● **What this task involves**
Copy each line exactly. Leave nothing out.

● **Information shown**
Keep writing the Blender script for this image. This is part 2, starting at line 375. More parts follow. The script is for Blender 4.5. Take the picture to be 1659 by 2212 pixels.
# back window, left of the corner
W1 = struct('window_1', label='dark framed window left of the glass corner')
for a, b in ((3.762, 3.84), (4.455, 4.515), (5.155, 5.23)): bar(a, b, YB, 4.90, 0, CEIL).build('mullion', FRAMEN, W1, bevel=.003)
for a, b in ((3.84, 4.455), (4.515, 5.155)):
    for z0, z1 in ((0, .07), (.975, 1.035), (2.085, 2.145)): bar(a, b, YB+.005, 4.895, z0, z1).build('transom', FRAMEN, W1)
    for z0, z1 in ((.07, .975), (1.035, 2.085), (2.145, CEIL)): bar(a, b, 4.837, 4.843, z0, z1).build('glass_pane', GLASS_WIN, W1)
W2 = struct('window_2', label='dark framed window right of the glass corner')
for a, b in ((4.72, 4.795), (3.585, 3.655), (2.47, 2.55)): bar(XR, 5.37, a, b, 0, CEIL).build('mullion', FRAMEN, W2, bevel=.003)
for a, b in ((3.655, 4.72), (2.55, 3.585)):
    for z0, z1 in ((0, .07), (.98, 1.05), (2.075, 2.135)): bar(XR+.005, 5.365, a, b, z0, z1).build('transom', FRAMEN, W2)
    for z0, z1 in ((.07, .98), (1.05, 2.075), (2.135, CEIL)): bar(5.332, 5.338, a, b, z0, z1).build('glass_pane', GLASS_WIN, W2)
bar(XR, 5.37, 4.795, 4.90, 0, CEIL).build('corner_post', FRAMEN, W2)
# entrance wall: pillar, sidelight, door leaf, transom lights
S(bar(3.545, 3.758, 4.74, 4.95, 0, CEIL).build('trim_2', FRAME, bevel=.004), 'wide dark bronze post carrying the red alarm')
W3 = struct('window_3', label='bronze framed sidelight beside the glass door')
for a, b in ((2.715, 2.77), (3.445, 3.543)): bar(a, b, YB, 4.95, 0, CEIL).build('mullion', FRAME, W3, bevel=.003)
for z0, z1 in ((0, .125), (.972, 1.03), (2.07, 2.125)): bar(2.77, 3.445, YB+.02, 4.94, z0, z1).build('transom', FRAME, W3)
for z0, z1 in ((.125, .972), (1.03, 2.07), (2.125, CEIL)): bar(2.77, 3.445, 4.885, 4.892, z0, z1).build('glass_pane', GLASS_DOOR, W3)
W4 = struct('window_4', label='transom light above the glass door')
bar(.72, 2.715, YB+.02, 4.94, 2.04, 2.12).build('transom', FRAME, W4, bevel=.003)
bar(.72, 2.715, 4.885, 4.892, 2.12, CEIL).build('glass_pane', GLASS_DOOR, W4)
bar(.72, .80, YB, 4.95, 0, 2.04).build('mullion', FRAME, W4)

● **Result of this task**
Keep writing the Blender script for this image. This is part 2, starting at line 375. More parts follow. The script is for Blender 4.5. Take the picture to be 1659 by 2212 pixels.
# back window, left of the corner
W1 = struct('window_1', label='dark framed window left of the glass corner')
for a, b in ((3.762, 3.84), (4.455, 4.515), (5.155, 5.23)): bar(a, b, YB, 4.90, 0, CEIL).build('mullion', FRAMEN, W1, bevel=.003)
for a, b in ((3.84, 4.455), (4.515, 5.155)):
    for z0, z1 in ((0, .07), (.975, 1.035), (2.085, 2.145)): bar(a, b, YB+.005, 4.895, z0, z1).build('transom', FRAMEN, W1)
    for z0, z1 in ((.07, .975), (1.035, 2.085), (2.145, CEIL)): bar(a, b, 4.837, 4.843, z0, z1).build('glass_pane', GLASS_WIN, W1)
W2 = struct('window_2', label='dark framed window right of the glass corner')
for a, b in ((4.72, 4.795), (3.585, 3.655), (2.47, 2.55)): bar(XR, 5.37, a, b, 0, CEIL).build('mullion', FRAMEN, W2, bevel=.003)
for a, b in ((3.655, 4.72), (2.55, 3.585)):
    for z0, z1 in ((0, .07), (.98, 1.05), (2.075, 2.135)): bar(XR+.005, 5.365, a, b, z0, z1).build('transom', FRAMEN, W2)
    for z0, z1 in ((.07, .98), (1.05, 2.075), (2.135, CEIL)): bar(5.332, 5.338, a, b, z0, z1).build('glass_pane', GLASS_WIN, W2)
bar(XR, 5.37, 4.795, 4.90, 0, CEIL).build('corner_post', FRAMEN, W2)
# entrance wall: pillar, sidelight, door leaf, transom lights
S(bar(3.545, 3.758, 4.74, 4.95, 0, CEIL).build('trim_2', FRAME, bevel=.004), 'wide dark bronze post carrying the red alarm')
W3 = struct('window_3', label='bronze framed sidelight beside the glass door')
for a, b in ((2.715, 2.77), (3.445, 3.543)): bar(a, b, YB, 4.95, 0, CEIL).build('mullion', FRAME, W3, bevel=.003)
for z0, z1 in ((0, .125), (.972, 1.03), (2.07, 2.125)): bar(2.77, 3.445, YB+.02, 4.94, z0, z1).build('transom', FRAME, W3)
for z0, z1 in ((.125, .972), (1.03, 2.07), (2.125, CEIL)): bar(2.77, 3.445, 4.885, 4.892, z0, z1).build('glass_pane', GLASS_DOOR, W3)
W4 = struct('window_4', label='transom light above the glass door')
bar(.72, 2.715, YB+.02, 4.94, 2.04, 2.12).build('transom', FRAME, W4, bevel=.003)
bar(.72, 2.715, 4.885, 4.892, 2.12, CEIL).build('glass_pane', GLASS_DOOR, W4)
bar(.72, .80, YB, 4.95, 0, 2.04).build('mullion', FRAME, W4)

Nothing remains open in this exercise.